SECTIONS
The Main Gallery hosts one of the two permanent exhibitions of the museum, The Vargas Collection, which comprises a fraction of the art collection of Mr Vargas, and is divided into four themes: Light (Liwanag), which features the works of the pioneers of Philippine art from the nineteenth century; Province (Laan), with works that trace the idealization of the countryside in the beginning of the country’s American colonization; Unease (Ligalig), which includes works that evoke the atmosphere of the Pacific War, the peak of Fernando Amorsolo’s career, and the sharp disparity between the social classes; and Passage (Laya), which displays works that explore the emergence of modernism.
In each section, works of contemporary art are curated to prompt a conversation with the pieces from the collection; this includes works by Adjani Arumpac, Poklong Anading, Roberto Feleo, Alfredo and Isabel Aquilizan, Renan Ortiz, and Stephanie Syjuco. Works by Paul Pfeiffer, Mark Salvatus, and Cocoy Lumbao had been presented previously.

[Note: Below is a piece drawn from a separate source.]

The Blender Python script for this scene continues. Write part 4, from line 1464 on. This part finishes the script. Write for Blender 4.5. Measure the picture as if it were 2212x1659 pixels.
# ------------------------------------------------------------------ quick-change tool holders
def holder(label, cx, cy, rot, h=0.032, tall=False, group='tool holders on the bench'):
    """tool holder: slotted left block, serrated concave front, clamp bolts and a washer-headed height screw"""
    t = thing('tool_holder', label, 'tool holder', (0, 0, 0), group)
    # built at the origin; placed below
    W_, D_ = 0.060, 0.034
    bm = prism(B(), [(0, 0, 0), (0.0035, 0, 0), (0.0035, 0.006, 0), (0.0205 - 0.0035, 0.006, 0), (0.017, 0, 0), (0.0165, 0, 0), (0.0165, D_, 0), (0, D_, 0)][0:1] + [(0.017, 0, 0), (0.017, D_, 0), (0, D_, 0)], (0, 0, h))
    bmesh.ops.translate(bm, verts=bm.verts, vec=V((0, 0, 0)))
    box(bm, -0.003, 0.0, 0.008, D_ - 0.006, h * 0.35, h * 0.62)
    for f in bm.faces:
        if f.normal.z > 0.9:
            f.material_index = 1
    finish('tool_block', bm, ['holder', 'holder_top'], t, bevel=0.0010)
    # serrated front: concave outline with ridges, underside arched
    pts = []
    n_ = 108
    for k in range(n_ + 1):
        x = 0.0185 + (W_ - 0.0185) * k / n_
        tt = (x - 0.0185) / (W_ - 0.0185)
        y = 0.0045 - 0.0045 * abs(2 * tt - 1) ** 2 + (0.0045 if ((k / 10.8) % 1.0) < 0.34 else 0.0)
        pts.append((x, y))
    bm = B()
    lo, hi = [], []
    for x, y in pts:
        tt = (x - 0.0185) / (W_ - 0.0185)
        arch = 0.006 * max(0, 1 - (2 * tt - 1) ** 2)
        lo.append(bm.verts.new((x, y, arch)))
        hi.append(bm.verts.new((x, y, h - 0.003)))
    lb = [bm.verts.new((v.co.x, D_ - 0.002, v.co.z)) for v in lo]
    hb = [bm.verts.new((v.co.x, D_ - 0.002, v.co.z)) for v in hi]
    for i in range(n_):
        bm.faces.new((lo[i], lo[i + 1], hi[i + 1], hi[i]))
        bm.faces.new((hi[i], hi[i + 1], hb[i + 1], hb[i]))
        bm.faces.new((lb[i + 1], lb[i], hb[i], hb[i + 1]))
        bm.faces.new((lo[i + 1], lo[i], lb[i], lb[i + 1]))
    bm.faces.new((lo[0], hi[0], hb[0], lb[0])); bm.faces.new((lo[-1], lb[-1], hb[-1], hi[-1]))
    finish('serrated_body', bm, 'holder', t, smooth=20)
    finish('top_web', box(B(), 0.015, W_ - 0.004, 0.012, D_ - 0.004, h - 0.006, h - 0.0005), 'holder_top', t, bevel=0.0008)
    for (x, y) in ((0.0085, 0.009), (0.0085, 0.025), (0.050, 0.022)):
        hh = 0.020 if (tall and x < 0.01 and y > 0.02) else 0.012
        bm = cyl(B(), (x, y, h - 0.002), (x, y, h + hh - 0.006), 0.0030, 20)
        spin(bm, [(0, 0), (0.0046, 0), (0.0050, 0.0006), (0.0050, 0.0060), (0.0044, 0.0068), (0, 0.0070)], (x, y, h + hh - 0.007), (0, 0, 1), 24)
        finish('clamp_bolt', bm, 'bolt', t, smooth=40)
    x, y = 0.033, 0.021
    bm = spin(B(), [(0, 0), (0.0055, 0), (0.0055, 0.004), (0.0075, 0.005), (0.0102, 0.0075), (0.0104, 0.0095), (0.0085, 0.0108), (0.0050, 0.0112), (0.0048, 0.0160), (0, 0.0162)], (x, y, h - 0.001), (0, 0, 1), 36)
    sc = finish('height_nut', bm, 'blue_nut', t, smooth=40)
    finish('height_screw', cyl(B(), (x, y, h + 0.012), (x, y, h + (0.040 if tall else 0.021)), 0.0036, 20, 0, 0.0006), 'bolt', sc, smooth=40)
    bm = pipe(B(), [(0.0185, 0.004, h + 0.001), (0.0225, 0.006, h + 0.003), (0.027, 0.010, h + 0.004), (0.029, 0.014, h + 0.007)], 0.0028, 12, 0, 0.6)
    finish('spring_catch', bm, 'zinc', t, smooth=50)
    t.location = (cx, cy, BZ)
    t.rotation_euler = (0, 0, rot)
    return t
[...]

Within the Vargas Collection is a smaller exhibition titled Track Changes. This exhibition makes use of materials culled from the archives of the museum, and specifically ventilates the works of Aurelio Alvero (nom de plume: Magtanggul Asa), who helped Mr Vargas build his collection, and Guillermo Tolentino, a classical sculptor who was invested in the occult, the ancient syllabary, the National Hero Jose Rizal, and the Tagalog language.



The Vargas art collection has over 500 paintings in its holdings. The works not displayed in the Main Gallery are hung in a parallel exhibition in the Visible Storage. Students, researchers, and specialists are invited to view the collection at the Visible Storage, located at the basement of the museum.
The exhibition Jorge B. Vargas: A Collecting Life (Isang Buhay ng Pagtipon) at the South Wing Gallery on the third floor retells the life and legacy of Jorge B. Vargas. It is built around the concepts of Kawilihan (Fascination), Kasaysayan (History), and Kasanayan (Discipline) to inform the assembly of objects as well as annotate Vargas’s disposition, profession, and participation in the wider Philippine social life as a lawyer, civic leader, sportsperson, businessperson, and philanthropist.




True to its mission to foster an awareness of the artistic heritage of our country, the Vargas Museum is home to public art. An abstract sculpture of Islamic calligraphy by National Artist Abdulmari Imao, perched on a concrete platform surrounded by sprawling trees, welcomes visitors. The edifice in itself speaks of its origin and historical context, a time when variations of the brutalist aesthetic held sway.
Two sculptures flank the steps leading to the museum entrance. First is Rajah Sulayman, attributed to Anastacio Caedo and which once used to guard the Vargas residence, a concrete cast interpretation of the leader of sixteenth-century Manila. The other is Pio Abad’s figurative sculpture, Malakas at Maganda. The sculpture is based on the eponymous sculpture by Anastacio Caedo, which is part of the Vargas collection; Caedo’s sculpture is a trophy presented to Mr Vargas, who won the Sports Leadership Award of the Year in 1974.
Produced by Goetz Arndt in 2011, Kidlat is found on the grassy lawn adjacent to the museum, and a part of the university’s sculpture garden. The concrete and steel rods allude to the lightning. At the front lawn is Cian Dayrit’s Artefact X, the artist’s undergraduate thesis work: two gigantic bird feet atop circular platforms, all in concrete, that question the objects’ artifactuality and function. Four concrete sculptures that serve as benches and complement the museum building’s modernist style frame the lawn and driveway of the museum; these are works by Gary Ross Pastrana and Stanley Ruiz, who were inspired by the lines and architecture of the First United Building in Escolta, Manila.
Aside from works that are permanently displayed within the building and its environs, the Vargas Museum organizes exhibits of public art that are ephemeral in nature, such as performance art and installations. The museum’s porch, steps, lawns, and posts provide spaces for these experimental projects.
Taking the cue from the gardens in the Kawilihan compound, the residence of Mr Vargas in Mandaluyong, the Vargas Garden is a venture of the museum in urban gardening in the field of art and culture and its ever-dilating persuasions. It seeks to promote the cultivation of plants while fostering collaboration with the community and honoring Mr Vargas’s fondness for land and its myriad yield.